How to study effectively

Memory Techniques

Mnemonic Study Strategies

Test Writing Strategies

Managing anxiety (during tests and other stressful situations)



Studying spelling words

For the past three or so years, my daughter has brought home a list of spelling words to learn every week (quiz on Fridays).  English is a very difficult language to learn, due to all the ‘exceptions’ and silent letters, so there are many times when you can’t sound out the word, but must simply memorize the spelling (I didn’t realize how tricky English was until I had to help my daughter learn it).  Kids don’t tend to have much tolerance for repetition, but the reality is that this is what helps our brains store information in long-term memory so that we are able to retrieve it when needed.  So, how can we help our children learn techniques for studying spelling words more effectively?

It has been proven that memory is enhanced by the use of multiple senses, so have your child read the words, spell them out loud and write them out five times each (however, have them check the spelling of the word after they write it once, so they are not practicing the wrong spelling).  When my daughter comes home with the spelling words written in her planner, I have her copy them into a binder that I keep by the kitchen table, so that I can quiz her whenever I get a minute.  She tends to get rather irritated when I quiz her on the easier words so, once she proves to me that she can spell these words, I only quiz her on the more difficult ones.

Memory enhancement techniques can also come in handy.  Sometimes, we sing the letters in a rhythm or to a familiar tune, or use some other cue to help her remember (e.g. to remember the difference between ‘there’ and ‘their’, notice that the word ‘there’ contains the word ‘here’ which suggests location versus possession).  For ongoing spelling practice that’s also fun, try playing spelling games such as Scrabble or Bananagrams with your child.

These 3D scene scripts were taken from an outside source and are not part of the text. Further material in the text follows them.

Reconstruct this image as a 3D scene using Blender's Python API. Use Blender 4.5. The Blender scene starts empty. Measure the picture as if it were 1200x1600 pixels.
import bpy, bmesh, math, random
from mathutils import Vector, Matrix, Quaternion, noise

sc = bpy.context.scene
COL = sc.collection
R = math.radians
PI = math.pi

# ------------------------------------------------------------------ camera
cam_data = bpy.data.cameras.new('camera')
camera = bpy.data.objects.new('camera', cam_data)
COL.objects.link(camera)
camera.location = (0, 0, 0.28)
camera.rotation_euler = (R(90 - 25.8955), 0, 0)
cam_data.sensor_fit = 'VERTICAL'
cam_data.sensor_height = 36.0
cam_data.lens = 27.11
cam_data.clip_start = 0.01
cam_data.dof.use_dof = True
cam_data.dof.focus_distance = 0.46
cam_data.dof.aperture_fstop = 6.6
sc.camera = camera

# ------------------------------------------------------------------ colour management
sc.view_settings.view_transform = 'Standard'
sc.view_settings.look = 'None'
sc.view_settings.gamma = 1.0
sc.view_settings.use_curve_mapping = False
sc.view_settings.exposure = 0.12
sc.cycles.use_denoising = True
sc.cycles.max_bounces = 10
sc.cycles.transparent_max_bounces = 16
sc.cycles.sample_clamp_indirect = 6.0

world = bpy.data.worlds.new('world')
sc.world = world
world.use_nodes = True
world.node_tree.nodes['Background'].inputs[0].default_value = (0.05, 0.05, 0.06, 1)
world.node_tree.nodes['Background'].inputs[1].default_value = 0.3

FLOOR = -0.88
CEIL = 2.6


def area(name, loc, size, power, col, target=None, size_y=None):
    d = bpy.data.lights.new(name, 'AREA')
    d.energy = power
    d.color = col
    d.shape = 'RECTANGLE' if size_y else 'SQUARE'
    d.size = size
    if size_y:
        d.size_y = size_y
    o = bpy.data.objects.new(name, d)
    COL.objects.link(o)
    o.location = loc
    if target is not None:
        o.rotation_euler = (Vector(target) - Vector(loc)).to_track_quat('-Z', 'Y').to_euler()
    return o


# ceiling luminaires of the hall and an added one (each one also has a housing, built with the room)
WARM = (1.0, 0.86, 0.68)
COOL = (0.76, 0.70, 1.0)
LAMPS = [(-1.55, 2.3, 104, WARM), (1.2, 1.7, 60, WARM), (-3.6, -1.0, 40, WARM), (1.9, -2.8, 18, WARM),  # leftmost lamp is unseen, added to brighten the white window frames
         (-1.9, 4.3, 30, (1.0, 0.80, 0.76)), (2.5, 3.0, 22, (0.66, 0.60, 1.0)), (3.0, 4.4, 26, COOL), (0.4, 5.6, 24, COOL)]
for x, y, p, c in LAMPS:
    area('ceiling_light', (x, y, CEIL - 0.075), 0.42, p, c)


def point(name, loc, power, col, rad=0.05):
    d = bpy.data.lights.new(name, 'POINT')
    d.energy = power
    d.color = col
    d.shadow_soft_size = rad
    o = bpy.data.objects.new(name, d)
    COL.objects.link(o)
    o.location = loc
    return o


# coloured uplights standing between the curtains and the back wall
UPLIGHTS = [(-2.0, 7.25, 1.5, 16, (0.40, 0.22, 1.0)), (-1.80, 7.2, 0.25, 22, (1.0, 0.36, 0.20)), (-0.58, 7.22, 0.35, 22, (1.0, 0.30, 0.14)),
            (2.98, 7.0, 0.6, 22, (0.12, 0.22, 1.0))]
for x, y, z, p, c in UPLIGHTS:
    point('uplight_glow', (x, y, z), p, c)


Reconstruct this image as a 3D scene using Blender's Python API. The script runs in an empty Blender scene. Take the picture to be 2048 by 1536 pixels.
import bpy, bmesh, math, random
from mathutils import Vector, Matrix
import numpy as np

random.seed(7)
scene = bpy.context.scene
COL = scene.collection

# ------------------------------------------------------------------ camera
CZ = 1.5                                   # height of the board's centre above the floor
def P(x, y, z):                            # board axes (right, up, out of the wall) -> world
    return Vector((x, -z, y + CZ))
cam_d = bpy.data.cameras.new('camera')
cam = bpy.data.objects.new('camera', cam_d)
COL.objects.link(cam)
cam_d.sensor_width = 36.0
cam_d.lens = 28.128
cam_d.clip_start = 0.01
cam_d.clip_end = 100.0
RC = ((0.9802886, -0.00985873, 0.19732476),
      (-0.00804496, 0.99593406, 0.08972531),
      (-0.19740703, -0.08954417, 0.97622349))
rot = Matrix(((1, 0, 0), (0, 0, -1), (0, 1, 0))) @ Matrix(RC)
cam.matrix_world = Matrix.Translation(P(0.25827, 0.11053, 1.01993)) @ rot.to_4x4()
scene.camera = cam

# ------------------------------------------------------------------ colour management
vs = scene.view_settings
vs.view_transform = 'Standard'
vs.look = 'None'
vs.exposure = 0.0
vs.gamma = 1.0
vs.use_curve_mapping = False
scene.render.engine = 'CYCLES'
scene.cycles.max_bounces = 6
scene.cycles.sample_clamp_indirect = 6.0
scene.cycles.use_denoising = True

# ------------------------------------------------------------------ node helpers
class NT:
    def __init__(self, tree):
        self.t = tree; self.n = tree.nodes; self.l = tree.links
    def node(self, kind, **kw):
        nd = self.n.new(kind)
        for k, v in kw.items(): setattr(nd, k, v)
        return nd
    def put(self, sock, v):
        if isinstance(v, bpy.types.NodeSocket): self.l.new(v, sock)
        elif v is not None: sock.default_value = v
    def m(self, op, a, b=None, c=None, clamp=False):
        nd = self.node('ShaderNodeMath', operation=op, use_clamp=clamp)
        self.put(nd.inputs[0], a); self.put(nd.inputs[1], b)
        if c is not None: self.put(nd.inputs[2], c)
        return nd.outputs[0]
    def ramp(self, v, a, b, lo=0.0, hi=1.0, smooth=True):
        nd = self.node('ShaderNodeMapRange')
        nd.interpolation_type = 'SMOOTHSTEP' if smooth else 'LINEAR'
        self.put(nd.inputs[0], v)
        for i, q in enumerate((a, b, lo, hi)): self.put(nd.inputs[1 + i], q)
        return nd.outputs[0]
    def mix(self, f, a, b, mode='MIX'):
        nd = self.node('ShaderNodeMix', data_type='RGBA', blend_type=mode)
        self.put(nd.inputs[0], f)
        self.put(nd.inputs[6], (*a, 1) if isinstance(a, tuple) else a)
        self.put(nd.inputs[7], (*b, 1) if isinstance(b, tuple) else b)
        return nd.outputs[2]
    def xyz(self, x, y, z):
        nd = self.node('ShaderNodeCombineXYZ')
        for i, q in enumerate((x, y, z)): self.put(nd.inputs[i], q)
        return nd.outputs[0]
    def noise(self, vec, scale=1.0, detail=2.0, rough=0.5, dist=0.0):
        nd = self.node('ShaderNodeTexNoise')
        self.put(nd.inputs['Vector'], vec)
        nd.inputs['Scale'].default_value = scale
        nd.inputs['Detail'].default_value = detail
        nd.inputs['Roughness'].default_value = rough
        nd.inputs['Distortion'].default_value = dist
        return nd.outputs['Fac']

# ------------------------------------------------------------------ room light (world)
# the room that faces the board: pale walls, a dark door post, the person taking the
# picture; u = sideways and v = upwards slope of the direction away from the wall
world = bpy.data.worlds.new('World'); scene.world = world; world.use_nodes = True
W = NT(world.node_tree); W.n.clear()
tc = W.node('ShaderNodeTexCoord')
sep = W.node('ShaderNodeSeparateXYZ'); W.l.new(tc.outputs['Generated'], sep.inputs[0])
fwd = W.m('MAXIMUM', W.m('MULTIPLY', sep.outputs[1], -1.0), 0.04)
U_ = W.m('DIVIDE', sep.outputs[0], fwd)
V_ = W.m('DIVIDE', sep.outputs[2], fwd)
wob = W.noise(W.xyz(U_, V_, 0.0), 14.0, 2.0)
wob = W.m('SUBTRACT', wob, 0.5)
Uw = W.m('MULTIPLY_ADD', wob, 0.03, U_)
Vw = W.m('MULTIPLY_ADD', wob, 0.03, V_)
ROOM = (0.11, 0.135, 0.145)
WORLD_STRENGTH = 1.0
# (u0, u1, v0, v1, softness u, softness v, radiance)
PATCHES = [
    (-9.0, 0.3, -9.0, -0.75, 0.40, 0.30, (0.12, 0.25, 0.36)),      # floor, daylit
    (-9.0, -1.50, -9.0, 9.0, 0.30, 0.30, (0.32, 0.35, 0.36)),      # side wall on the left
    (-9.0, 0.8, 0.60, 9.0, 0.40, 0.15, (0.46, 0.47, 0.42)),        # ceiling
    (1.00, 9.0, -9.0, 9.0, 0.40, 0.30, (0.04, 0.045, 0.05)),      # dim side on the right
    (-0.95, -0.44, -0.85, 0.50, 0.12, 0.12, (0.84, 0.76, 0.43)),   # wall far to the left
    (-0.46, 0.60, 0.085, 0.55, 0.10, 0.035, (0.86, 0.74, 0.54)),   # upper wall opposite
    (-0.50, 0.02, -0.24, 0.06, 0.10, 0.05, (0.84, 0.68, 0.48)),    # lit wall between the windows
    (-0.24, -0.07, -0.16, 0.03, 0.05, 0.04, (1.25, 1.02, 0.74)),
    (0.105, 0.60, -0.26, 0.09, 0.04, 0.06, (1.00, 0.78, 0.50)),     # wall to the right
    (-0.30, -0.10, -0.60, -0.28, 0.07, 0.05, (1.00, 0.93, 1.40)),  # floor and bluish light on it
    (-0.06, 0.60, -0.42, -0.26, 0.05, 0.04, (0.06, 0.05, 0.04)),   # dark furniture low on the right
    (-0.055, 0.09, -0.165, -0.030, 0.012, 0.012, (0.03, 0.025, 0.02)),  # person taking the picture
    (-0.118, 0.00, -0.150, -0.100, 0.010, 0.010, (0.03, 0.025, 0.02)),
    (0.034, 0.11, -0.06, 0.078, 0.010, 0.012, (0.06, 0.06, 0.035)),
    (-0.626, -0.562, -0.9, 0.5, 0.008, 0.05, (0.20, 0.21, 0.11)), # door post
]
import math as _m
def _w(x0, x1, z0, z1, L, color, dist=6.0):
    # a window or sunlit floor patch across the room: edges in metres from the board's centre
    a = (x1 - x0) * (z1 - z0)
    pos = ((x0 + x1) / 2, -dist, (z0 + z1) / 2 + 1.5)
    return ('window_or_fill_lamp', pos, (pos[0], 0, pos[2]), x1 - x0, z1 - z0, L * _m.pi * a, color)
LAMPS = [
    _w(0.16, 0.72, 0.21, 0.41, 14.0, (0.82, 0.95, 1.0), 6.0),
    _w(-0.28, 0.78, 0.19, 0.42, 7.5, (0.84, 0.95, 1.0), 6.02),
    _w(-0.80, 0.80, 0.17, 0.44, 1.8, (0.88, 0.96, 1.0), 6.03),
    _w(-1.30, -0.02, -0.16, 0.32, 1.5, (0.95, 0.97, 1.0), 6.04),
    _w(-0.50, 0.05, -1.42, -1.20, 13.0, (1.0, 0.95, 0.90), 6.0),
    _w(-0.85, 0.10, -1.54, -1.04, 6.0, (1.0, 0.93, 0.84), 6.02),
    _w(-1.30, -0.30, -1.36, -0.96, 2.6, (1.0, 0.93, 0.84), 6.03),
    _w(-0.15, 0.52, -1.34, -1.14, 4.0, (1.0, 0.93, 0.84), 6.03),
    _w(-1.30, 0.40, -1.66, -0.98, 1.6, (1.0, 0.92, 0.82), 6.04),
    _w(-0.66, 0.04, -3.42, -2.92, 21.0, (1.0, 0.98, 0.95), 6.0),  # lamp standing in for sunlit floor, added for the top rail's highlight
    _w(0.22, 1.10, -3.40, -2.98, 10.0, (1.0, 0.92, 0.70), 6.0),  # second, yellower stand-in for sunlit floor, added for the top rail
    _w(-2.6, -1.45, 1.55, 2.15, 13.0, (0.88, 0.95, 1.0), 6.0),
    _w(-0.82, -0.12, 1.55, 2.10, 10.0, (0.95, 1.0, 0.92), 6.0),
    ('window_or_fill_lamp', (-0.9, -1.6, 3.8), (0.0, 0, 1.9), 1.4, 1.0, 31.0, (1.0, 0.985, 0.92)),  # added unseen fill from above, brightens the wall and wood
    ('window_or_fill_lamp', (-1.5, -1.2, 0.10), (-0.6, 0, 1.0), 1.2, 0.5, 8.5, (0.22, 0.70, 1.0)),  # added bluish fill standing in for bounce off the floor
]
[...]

This article provides some great tips to help your children study their spelling words.


Click here for the full article.

Sometimes it seems as though good spelling and grammar are becoming obsolete (what with spell check and the various acronyms that have become a standard part of our vocabulary), but I think they are still valuable skills to have and will be valued in the workplace for many years to come.   In addition, any strategies that help our kids remember information, can be invaluable in virtually every facet of life.

If you’re interested in helping your children learn effective study habits, you may also wish to read my posts on ‘Mnemonic Study Strategies’, ‘Memory Techniques’ and ‘How to study effectively’.




Helping kids with homework

There are definitely different “schools” of thought when it comes to the involvement of parents in their children’s homework.  One thing is clear though, parents should never complete homework (or projects) for their children, as this ensures that very little, if any, learning will take place.

So, what role can parents play with respect to helping kids with homework?  I believe that children should be responsible for completing their homework but that parents can help guide them along the way, teaching them important study and life skills in the process.

For example, parents can teach children discipline by setting a time to complete work and sticking to it.  We can teach our kids to be organized by having a study space free of distractions and where they have easy access to whatever supplies they need.  We can also teach them the value of planning by making sure instructions are followed and timelines are met (e.g. have them spend a bit of time before they start working on a project to identify project tasks and when they need to be completed).

Whenever possible, try to encourage your children to be independent learners, looking to external sources for answers (e.g. a thesaurus, their teacher, discussions in class), rather than counting on you to supply them.

Check out this great article for more ways parents can help manage their children’s learning and create independent and savvy learners.


Click here to view the full article.

Helping kids with homework is tricky at best (after all, we as parents clearly “don’t know anything”), so maybe the best guidance we can offer our children is to teach them about the process to be followed when studying and completing projects.  Rest assured, they will use these skills in many capacities throughout their lifetimes.

If you’re interested in teaching your children study skills, you may also wish to read my posts on “Preparing to study“, “How to study effectively” and “Memory Techniques“.


Memory Techniques

Let’s face it, we could all use a few memory techniques (I’m embarrassed to admit how many times I’ve stood in a room and tried desperately to recall why I’m there)!

Many kids assume that, if they just read over their notes enough times, they will memorize the content and be able to regurgitate it for the test.  Unfortunately, this is not really the case.  Although memory does require some repetition, there are much more effective study techniques than simple rote memorization.  To really transfer the information from short to long-term memory, so that it can be retrieved when needed, a number of different methods can be used with much greater success.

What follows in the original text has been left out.